Bullet Journal Syntax - Threading

Updated: Jun 25

Contemplate the notebook: it has discrete page spreads; you only look at one at a time. However, the thoughts that are mapped out on these spreads are far from discrete. Rather, they are a continuous, developing creation, often with no real beginning or end; and there can be many such streams within one notebook.


The organisation of bullet journals relies on discrete page-spreads to organise collections. Each spread is titled after a collection. When a spread is filled, the collection can continue on the next blank one in the notebook. This means that the pages assigned to a collection will usually not be chronological - the collection has to jump ahead, past the pages occupied by its fellows sharing the notebook. This exacerbates the problem of page spreads being discrete. There can be more or less continuous thought separated by chunks of other material.The main answer to this problem is threading.


Traditional threading

Threading is the practice of linking one location in a bullet journal to another. Because the main unit for collection is pages, threading is usually done by referring to another page, like so:

30 / 17


This example is for the bottom right corner of the right page of a spread. The current page is 17 and the next instance of the collection is on page 30. When drawing page numbers by hand (some books have them per-printed instead), a clearer delineation is needed, perhaps like this:

(30) 17


However, if page 17 is linked to page 30, then page 30 should also be linked to page 17 (the below example is on the bottom left hand corner of a the left page of a spread):

30 (17)


If collection ever uses only one page on a spread instead of the two, then threading could look something like this:

30 (17 / 45)

This means page 30, with the collection being continued from page 17, and continuing on page 45.


A Variation

Contemplating how I use my own notebooks, I realise that it's often necessary to turn to a new page even mid-sentence. This raises the question of how you indicate continuation, and how you indicate continuation from another place. I have recently been trying out a variation on the threading idea to answer this question.


I sometime frame the top and bottom of my pages with a threading-line. A solid line in the bottom right corner, with a number after it, indicates that the collection is continued at that page number. If the line ends with a few short dashes then it means that I am still on the current log. For instance, A solid threading-line for a weekly log means that the next page is the next week; but a line with dashes at the end indicates that I am still on the same week.

A '>' symbol in place of a number means that the threaded page is simply the next page in the notebook.


If I am literally mid-entry though, for instance continuing a list of points from one page to another, then I place a small arrow with a dotted shaft on the line.

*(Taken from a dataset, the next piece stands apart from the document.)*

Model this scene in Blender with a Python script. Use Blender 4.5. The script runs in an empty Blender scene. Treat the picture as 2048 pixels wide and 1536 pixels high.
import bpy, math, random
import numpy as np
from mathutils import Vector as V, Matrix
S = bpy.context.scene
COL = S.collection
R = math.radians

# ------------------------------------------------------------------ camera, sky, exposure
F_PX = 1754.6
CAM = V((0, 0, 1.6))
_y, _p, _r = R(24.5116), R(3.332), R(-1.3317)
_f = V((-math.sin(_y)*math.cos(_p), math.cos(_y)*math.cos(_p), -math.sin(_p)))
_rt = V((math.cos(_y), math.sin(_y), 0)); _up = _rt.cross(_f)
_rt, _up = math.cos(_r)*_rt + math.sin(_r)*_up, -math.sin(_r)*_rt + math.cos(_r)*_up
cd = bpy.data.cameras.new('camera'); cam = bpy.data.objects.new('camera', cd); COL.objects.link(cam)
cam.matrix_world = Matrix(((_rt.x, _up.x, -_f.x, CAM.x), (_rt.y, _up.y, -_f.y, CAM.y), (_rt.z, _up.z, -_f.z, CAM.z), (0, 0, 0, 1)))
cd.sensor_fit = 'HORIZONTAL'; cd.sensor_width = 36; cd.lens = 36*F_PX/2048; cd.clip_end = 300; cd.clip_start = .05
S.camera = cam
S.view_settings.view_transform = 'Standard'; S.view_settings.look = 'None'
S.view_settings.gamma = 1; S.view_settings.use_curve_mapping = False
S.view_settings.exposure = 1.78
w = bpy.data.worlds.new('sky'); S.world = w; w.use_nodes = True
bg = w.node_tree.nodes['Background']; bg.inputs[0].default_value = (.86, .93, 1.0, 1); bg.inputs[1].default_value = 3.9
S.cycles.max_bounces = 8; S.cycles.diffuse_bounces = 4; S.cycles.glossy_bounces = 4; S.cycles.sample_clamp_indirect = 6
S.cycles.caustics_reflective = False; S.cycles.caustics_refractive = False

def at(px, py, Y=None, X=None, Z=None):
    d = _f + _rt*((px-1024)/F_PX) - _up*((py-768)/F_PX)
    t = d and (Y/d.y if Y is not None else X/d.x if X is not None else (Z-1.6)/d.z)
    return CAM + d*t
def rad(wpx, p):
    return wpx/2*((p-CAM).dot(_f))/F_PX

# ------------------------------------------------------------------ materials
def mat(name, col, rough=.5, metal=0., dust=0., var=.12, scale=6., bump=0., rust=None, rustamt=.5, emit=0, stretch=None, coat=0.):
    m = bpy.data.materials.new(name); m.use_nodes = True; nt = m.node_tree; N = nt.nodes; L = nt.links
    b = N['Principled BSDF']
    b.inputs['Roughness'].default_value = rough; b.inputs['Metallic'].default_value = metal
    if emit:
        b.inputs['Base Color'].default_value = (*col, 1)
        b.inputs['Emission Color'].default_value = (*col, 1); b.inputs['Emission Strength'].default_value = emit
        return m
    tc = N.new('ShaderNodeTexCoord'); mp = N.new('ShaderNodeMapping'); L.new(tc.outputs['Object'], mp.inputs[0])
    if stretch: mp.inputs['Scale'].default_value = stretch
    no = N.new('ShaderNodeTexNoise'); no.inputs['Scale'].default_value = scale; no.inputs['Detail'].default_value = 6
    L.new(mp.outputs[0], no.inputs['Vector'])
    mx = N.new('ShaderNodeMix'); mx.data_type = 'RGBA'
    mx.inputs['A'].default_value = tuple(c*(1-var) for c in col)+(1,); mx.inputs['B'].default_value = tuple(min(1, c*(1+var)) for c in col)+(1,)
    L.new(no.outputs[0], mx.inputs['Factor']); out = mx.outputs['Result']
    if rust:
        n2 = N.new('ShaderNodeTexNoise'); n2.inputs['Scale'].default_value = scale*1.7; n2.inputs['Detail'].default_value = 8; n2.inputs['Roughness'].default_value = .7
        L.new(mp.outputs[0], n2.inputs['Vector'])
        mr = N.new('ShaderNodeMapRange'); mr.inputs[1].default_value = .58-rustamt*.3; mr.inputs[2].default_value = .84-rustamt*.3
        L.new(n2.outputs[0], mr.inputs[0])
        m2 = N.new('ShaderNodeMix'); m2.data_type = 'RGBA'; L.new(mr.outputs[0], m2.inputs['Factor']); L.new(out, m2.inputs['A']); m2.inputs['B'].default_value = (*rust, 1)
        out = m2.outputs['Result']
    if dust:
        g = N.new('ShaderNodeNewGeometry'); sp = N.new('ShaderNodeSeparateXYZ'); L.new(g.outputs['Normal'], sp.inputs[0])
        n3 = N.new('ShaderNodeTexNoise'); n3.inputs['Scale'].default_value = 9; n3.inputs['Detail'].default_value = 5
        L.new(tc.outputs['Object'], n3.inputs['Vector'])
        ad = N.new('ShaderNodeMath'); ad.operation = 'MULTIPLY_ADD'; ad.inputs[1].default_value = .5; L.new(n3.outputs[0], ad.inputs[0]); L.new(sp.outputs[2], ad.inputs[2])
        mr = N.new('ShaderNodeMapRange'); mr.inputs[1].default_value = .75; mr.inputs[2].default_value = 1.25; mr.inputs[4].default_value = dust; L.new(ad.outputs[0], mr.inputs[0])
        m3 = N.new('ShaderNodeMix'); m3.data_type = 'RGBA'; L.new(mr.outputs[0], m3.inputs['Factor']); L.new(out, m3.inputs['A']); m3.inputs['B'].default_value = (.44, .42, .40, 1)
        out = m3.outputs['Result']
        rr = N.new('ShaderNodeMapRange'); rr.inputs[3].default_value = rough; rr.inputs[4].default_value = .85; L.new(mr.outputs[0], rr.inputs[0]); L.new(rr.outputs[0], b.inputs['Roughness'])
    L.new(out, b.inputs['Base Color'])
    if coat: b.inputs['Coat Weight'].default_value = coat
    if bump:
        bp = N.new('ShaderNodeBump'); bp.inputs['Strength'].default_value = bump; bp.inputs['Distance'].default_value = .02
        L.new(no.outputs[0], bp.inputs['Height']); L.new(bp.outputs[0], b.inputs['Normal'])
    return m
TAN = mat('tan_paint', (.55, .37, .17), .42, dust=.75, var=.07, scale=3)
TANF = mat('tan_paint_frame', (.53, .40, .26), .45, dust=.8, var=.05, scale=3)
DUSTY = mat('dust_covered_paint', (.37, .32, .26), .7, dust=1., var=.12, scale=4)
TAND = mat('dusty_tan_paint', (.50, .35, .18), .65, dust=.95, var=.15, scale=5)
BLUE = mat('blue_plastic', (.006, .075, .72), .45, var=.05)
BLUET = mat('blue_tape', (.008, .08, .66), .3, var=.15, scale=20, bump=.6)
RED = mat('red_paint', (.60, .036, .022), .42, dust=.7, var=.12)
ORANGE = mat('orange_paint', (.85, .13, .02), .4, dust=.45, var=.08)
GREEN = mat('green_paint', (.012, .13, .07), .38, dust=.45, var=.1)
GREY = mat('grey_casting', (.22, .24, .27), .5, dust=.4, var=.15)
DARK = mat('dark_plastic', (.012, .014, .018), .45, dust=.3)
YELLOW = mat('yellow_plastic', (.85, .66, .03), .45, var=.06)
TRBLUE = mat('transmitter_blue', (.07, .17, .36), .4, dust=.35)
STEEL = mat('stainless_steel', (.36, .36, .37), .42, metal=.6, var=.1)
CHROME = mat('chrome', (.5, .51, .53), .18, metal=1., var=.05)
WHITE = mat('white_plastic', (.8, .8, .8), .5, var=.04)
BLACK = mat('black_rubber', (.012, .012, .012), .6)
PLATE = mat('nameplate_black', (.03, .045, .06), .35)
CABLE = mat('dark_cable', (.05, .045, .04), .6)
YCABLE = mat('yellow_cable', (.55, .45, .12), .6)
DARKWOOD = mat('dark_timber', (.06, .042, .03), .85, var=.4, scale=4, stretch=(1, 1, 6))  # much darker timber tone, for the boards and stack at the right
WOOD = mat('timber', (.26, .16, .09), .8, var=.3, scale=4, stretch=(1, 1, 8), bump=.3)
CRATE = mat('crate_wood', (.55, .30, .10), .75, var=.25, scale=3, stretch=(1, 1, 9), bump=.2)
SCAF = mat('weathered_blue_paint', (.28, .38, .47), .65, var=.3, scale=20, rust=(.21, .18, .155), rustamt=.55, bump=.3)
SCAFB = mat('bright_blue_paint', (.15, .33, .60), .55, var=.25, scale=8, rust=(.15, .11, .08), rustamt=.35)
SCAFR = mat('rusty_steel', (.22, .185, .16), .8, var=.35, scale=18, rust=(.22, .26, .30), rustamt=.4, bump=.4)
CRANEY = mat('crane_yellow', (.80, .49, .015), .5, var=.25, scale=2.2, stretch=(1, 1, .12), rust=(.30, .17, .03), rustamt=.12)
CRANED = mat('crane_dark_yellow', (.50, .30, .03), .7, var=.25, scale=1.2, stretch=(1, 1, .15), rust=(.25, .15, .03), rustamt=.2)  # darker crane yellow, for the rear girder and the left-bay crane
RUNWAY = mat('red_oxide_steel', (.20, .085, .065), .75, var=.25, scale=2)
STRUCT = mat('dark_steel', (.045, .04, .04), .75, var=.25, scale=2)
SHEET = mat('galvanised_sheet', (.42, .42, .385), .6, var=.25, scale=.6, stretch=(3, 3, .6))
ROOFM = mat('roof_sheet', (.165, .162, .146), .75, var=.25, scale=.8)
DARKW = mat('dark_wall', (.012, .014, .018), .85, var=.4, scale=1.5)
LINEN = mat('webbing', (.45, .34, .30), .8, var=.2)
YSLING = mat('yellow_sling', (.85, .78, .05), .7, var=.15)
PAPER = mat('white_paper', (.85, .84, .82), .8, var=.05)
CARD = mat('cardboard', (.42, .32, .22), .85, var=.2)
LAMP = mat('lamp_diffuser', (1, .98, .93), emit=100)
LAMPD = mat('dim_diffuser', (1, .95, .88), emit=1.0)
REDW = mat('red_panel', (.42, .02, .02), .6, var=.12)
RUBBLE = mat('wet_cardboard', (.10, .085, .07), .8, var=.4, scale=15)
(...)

This is a modular option to say 'this won't make sense unless you turn to the next page'.


Threading-lines are more valuable for showing that something is a continuation from another place, though. I find that when I finish reading a page, I want to turn to the next, but I am less likely to go backwards - to stop reading once I have started and seek the beginning point (I guess this is because reading is a forward-moving action). The threading-line for indicating continuation from uses the same forms, but it goes at the top left of a spread, next to the title or at the top of the entry.


Dates

The threading-line reminds me later that me that I was continuing from someplace else. This is incredibly important for entries that are titled with the date. If an entry is titled 23/6 - Mon, but goes onto the next page, then you will have an awkward decision point: do you title the continuing entry at 23/6-Mon even though it technically already has a title and this could mislead you to think that the entry only starts here? Or do you leave the entry untitled, which also creates ambiguity? Of course you will do neither, and simply use a threading-line syntax, like so for the first title, which is likely mid-page


--------26/3-Mon----------------------------------


And like so for the second (continuing) title, which is likely at the top of the next page in the collection:

(17)- - - 23/6 - Mon ----------------------------------


This date-titling problem is what gave rise to the threading line syntax. I am using weekly logs more now so my own use is more general rather than focusing on dates.

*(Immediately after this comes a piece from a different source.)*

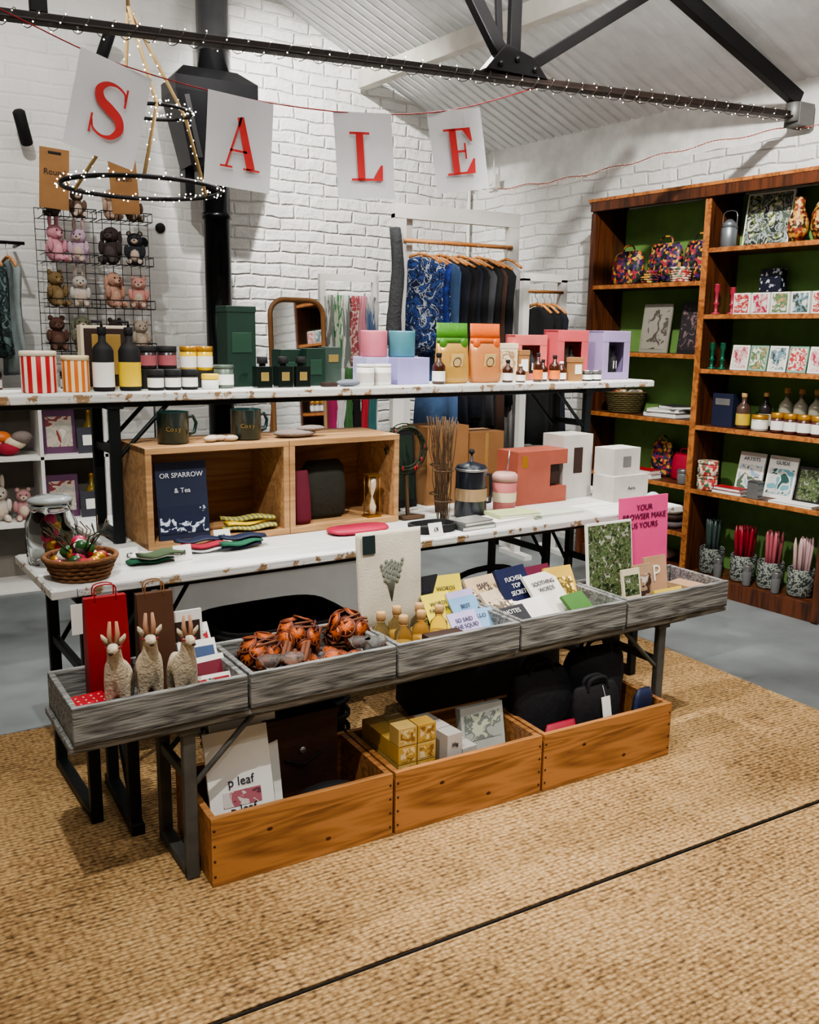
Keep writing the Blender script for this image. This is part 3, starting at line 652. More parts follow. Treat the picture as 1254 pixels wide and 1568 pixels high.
for X,v,w_,h_ in ((2.10,.62,.22,.34),(2.34,.66,.2,.30)): giftbox('cardboard_box',md(X,v),AM,w_,.16,h_,brownbox,(.1,.98,.5),mat('parcel_tape',(166,130,80),.4),lid=False)
for X,v,h_ in ((1.78,.50,.30),(1.90,.56,.34)): card('hanging_artwork',md(X,v),AM,.11,h_,blackm,-.1,.012,art=mat('dark_green_art',(24,44,30),.6),artr=(.8,.8,.5))
b=B('cafetiere',md(2.045,.27),AM);nv=mat('navy_enamel',(20,28,40),.35,coat=.3)
b.lathe([(.062,0),(.066,.005),(.062,.19),(.064,.2),(.058,.21),(.02,.222),(.006,.225),(.004,.26)],nv,seg=28);b.ell((0,0,.265),.012,blackm);b.lathe([(.0665,.07),(.0655,.12)],mat('kraft_band',(160,134,100),.6),seg=28,cap=False)
b.tube([(.06,0,.17),(.10,0,.165),(.105,0,.10),(.10,0,.05),(.062,0,.05)],.007,nv,8);b.lathe([(.066,.19),(.066,.2)],steel,seg=28);b.done()
b=B('travel_tumbler',md(2.215,.26),AM);b.lathe([(.042,0),(.046,.005),(.050,.13),(.046,.135)],mat('tumbler_pink',(190,112,112),.5),seg=28);b.lathe([(.052,.135),(.053,.16),(.042,.17),(.02,.172)],mat('tumbler_lid',(200,156,150),.4),seg=28);b.lathe([(.049,.05),(.0502,.09)],cream,seg=28,cap=False);b.tube([(.01,0,.17),(.02,0,.26)],.003,steel,6);b.done()
b=B('box_with_cutout',md(2.475,.34),AM)
b.prism([(-.13,0),(.16,0),(.16,.07),(.06,.07),(.06,.17),(.16,.17),(.16,.235),(-.13,.235)],0,.14,mat('dull_coral',(156,82,64),.65));b.box((.09,.07,.12),(.10,.08,.09),darkbrown);b.box((-.09,-.001,.19),(.03,.002,.05),gold);b.done(.002)
bw=mat('box_white',(184,179,173),.6);ga=mat('grey_art',(110,108,106),.5)
giftbox('white_product_box',md(2.72,.44),AM,.18,.14,.29,bw,(.3,.4,.6),darkbrown,lid=False)
giftbox('white_product_box',md(2.90,.26),AM,.22,.13,.115,bw,lid=False,txt='Auris',tm=blackm,ts=.022)
giftbox('white_product_box',md(2.89,.28,ZM+.1155),AM,.17,.12,.12,bw,(.3,.4,.5),ga,lid=False)
b=B('small_stone_cup',md(2.93,.08),AM);b.lathe([(.03,0),(.034,.005),(.032,.04),(.02,.05),(.01,.055),(.004,.055)],mat('cup_blue',(166,174,186),.6));b.done()
b=B('black_slate_tray',md(1.76,.12),AM);b.loft([sec(0,0,0,.08,.05,20,.6),sec(0,0,.005,.09,.06,20,.6),sec(0,0,.03,.092,.062,20,.6),sec(0,0,.03,.085,.055,20,.6),sec(0,0,.012,.08,.05,20,.6)],blackm,smooth=False);b.done()
b=B('notebook_stack',md(1.93,.10),AM);book(b,.16,.11,.016,mat('slate_book',(82,86,84),.6));book(b,.15,.1,.014,mat('grey_book',(120,120,116),.6),TR(0,0,.017,0,0,.1));b.done()
pgb=mat('pale_green_book',(180,192,140),.6)
b=B('notebook_stack',md(2.12,.13),AM);book(b,.22,.13,.016,paper,TR(0,0,0,0,0,.1));book(b,.2,.12,.014,pgb,TR(.05,.01,.0165,0,0,-.1));b.done()
b=B('notebook_stack',md(2.40,.14),AM);book(b,.24,.11,.012,mat('mint_paper',(196,206,190),.6));b.done()
bm_=[red,mat('bauble_green',(40,84,40),.3),gold,mat('bauble_pink',(180,44,84),.3),darkbrown]
b=B('bauble_jar',md(.43,.33));b.lathe([(.05,0),(.072,.006),(.078,.03),(.078,.13),(.062,.165),(.058,.175),(.064,.18),(.064,.195),(.058,.195),(.055,.175),(.072,.13),(.072,.03),(.05,.01)],glass,seg=28,cap=False)
for k in range(30):
    a=random.uniform(0,2*pi);rr=random.uniform(0,.045);b.ell((rr*math.cos(a),rr*math.sin(a),.034+.0038*k),.020,bm_[k%5],seg=8,rings=6)
b.lathe([(.066,.196),(.068,.208),(.04,.216),(.01,.219)],mat('jar_lid_glass',(150,156,156),.1,coat=.5),seg=24);b.done()
def basket(name,loc,R,h,m=None):
    m=m or mat('wicker_brown',(116,76,42),.8,bump=.6,bs=90)
    b=B(name,loc)
    b.lathe([(R*.7,0),(R*.78,.005),(R*.72,.012),(R*.02,.012)],m,seg=24)
    n=max(4,int(h/.012))
    for k in range(n):
        rr=R*(.78+.22*k/(n-1))
        b.tube([(rr*(1+.018*(-1)**(i+k))*math.cos(2*pi*i/36),rr*(1+.018*(-1)**(i+k))*math.sin(2*pi*i/36),.008+k*h/n) for i in range(36)],.0062,m,6,True)
    b.ring((0,0,h),R*1.02,.008,m,30);return b
b=basket('ornament_basket',md(.475,.11),.10,.065)
for k in range(30):
    a=random.uniform(0,2*pi);rr=random.uniform(0,.075);z=.04+.075*(1-rr/.08)*random.uniform(.5,1)
    b.ell((rr*math.cos(a),rr*math.sin(a),z),(.022,.018,.020),[red,red,bm_[1],paper,darkbrown,bm_[3],gold][k%7],seg=10,rings=7)
for k in range(24):
    a=random.uniform(0,2*pi);b.tube([(.02*math.cos(a),.02*math.sin(a),.07),(.07*math.cos(a),.07*math.sin(a),.11+random.uniform(0,.03)),(.10*math.cos(a+.3),.10*math.sin(a+.3),.12+random.uniform(0,.05))],.0018,tw if k%2 else wg,4)
b.done()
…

In a similar point of clarification, you might want to carry a collection onto another page, even though you have, say, half a page left. The space would indicate the the current log is finished, e.g. the week is over. However, you could aid your own navigation by clarifying that with a solid threading-line, like so:

--------------------------------- (30)


An Update

Since writing the above, I have been using the threading-line in a similar style to the date title.


To mark a log continuing on page 30:

-------------- 30 - - -


To mark a log continuing on the next page:

--------------- > - - -


To mark a log continuing from page 17:

- - - 17 -------------


If the log does not need a read-on or read-from prompt then the dashed line is replaced with a solid line.


Advantages and Disadvantages

Advantages:

  • Adds to the feel of continuity in a notebook.

  • Better at indicating continuation from.

  • Visually obvious.

  • Can prompt read-on action.

Disadvantages

  • Layers could be confusing and need to be reduced from those presented here (just two may suffice rather than three?).

  • Excessive compared to traditional threading.

  • May clash with some page spread styles.